++++ Input for this task

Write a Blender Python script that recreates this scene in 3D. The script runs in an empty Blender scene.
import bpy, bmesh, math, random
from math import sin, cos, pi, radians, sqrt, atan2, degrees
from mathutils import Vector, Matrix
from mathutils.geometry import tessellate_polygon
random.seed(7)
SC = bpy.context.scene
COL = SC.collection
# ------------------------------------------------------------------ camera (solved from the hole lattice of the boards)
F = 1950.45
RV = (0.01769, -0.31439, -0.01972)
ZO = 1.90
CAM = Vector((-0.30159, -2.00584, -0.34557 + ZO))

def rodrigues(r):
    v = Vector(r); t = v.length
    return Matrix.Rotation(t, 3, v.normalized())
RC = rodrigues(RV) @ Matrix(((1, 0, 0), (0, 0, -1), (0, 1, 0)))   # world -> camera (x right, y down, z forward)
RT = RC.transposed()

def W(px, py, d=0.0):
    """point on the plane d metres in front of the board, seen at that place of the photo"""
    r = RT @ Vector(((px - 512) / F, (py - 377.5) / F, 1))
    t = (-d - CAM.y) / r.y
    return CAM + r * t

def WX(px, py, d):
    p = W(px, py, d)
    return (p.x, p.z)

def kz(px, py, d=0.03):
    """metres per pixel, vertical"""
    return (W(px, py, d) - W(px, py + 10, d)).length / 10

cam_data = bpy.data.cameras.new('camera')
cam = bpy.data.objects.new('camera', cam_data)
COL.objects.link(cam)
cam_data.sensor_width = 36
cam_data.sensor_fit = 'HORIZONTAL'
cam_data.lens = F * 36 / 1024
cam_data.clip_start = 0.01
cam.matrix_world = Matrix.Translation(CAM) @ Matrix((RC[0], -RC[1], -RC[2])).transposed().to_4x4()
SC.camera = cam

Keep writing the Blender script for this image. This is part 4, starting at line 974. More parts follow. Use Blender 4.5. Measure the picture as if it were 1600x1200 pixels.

++++++++

Please give back only the lines between the first line of the entries and the line with "CAM = Vector((-0.30159, -2.00584, -0.34557", both ends included, word for word.

Write a Blender Python script that recreates this scene in 3D. The script runs in an empty Blender scene.
import bpy, bmesh, math, random
from math import sin, cos, pi, radians, sqrt, atan2, degrees
from mathutils import Vector, Matrix
from mathutils.geometry import tessellate_polygon
random.seed(7)
SC = bpy.context.scene
COL = SC.collection
# ------------------------------------------------------------------ camera (solved from the hole lattice of the boards)
F = 1950.45
RV = (0.01769, -0.31439, -0.01972)
ZO = 1.90
CAM = Vector((-0.30159, -2.00584, -0.34557 + ZO))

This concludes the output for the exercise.